| Problem details |
Give again the entries below exactly, beginning at the first line and ending at the line with "from mathutils import Vector, Matrix".

[Scripts that build scenes]
++++++
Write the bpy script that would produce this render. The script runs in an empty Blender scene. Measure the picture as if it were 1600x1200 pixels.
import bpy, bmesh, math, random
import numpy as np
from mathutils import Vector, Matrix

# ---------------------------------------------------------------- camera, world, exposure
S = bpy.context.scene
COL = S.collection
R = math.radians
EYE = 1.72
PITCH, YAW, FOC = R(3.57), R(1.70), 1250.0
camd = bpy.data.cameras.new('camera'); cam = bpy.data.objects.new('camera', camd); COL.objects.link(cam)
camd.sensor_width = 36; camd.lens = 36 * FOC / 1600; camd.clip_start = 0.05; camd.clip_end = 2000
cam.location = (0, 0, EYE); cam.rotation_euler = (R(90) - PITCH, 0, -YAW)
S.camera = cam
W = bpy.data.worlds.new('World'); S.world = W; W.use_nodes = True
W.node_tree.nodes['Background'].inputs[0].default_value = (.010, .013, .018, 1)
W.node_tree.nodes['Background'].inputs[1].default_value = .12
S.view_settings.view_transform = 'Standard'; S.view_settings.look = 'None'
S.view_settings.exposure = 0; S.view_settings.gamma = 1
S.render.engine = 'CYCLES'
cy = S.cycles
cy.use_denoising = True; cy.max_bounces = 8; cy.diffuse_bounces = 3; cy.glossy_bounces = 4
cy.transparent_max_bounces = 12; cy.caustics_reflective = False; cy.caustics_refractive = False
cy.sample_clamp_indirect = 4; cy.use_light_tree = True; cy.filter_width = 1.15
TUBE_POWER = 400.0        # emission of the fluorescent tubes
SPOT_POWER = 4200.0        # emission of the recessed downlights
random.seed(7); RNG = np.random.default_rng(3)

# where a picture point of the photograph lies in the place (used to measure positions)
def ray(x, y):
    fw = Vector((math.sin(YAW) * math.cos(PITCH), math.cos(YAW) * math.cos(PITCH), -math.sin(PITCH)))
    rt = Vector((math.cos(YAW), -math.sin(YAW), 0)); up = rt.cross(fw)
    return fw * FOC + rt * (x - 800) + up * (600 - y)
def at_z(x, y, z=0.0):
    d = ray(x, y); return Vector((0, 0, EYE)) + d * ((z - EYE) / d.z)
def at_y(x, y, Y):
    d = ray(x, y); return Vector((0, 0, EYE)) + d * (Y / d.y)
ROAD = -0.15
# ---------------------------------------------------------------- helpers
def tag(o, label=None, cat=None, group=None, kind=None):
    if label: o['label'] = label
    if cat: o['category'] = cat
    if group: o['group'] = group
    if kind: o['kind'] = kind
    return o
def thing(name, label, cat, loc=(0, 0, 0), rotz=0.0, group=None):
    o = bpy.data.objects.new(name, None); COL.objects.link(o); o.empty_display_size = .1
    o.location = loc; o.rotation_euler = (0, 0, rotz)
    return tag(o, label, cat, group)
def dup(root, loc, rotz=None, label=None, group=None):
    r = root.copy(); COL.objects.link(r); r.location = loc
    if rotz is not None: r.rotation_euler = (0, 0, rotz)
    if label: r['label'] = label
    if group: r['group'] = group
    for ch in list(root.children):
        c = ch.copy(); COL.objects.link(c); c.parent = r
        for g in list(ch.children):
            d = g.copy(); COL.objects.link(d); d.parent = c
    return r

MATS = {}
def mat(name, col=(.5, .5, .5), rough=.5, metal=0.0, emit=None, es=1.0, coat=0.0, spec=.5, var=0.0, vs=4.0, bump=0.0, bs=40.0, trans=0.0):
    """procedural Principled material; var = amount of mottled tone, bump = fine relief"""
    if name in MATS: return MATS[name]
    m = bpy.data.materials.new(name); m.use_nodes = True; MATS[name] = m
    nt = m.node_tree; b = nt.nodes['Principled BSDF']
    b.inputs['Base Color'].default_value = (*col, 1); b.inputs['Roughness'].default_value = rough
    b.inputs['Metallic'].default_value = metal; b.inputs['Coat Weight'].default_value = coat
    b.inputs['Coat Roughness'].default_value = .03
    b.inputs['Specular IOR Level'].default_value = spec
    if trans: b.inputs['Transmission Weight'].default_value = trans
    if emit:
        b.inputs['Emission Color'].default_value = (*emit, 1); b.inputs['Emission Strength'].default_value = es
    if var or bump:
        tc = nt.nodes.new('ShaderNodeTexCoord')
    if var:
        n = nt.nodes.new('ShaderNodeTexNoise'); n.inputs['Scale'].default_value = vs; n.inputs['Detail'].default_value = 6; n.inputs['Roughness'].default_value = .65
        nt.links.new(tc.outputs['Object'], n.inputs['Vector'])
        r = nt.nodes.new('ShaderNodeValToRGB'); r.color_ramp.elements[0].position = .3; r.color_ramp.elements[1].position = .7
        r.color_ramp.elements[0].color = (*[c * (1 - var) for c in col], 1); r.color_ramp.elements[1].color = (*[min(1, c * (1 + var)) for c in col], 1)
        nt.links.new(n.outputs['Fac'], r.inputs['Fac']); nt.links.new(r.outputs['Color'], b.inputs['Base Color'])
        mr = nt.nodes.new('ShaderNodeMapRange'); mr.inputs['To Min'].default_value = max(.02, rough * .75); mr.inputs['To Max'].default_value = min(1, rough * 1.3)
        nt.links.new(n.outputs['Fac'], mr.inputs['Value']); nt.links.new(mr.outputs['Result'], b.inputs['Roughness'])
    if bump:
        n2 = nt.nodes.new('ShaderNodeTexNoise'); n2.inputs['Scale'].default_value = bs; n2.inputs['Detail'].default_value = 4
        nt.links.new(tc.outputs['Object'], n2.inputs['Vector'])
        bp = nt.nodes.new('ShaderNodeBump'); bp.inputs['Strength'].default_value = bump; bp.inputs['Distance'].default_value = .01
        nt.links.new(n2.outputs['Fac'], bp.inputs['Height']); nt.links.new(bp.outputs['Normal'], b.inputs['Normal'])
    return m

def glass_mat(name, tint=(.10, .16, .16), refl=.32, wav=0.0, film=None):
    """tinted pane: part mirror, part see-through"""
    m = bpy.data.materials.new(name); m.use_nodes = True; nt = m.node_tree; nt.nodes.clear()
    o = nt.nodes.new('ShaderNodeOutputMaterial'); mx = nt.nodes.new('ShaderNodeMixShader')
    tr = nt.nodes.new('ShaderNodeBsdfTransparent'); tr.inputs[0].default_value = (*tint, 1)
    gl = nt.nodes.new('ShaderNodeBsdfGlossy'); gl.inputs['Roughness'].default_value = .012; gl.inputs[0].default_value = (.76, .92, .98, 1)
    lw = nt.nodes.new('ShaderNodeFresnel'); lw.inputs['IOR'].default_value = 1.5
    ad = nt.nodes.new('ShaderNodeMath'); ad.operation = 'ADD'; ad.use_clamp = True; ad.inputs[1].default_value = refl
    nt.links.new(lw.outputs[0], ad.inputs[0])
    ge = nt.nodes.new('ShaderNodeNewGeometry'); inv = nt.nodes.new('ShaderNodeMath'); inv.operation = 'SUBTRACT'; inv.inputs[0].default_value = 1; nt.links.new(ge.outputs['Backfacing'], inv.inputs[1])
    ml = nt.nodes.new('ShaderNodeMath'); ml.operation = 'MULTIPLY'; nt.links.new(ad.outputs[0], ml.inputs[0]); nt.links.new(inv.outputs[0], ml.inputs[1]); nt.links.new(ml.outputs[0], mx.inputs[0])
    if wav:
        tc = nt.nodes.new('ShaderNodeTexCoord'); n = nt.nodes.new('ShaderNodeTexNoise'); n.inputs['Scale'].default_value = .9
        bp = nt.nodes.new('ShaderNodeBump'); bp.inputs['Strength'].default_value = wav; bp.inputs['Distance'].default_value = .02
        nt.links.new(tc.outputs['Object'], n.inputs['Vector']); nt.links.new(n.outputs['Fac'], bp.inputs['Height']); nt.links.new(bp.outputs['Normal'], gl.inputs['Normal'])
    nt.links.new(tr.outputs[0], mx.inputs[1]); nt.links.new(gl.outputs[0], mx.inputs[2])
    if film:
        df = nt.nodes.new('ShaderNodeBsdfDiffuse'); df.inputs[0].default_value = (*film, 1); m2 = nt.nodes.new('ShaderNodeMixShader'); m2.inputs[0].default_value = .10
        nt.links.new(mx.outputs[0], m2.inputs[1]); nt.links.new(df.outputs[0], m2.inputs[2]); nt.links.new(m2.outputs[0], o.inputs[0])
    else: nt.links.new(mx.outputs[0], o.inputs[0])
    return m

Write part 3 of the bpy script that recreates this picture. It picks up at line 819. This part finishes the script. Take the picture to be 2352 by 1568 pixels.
++++++
| The result |
Write the bpy script that would produce this render. The script runs in an empty Blender scene. Measure the picture as if it were 1600x1200 pixels.
import bpy, bmesh, math, random
import numpy as np
from mathutils import Vector, Matrix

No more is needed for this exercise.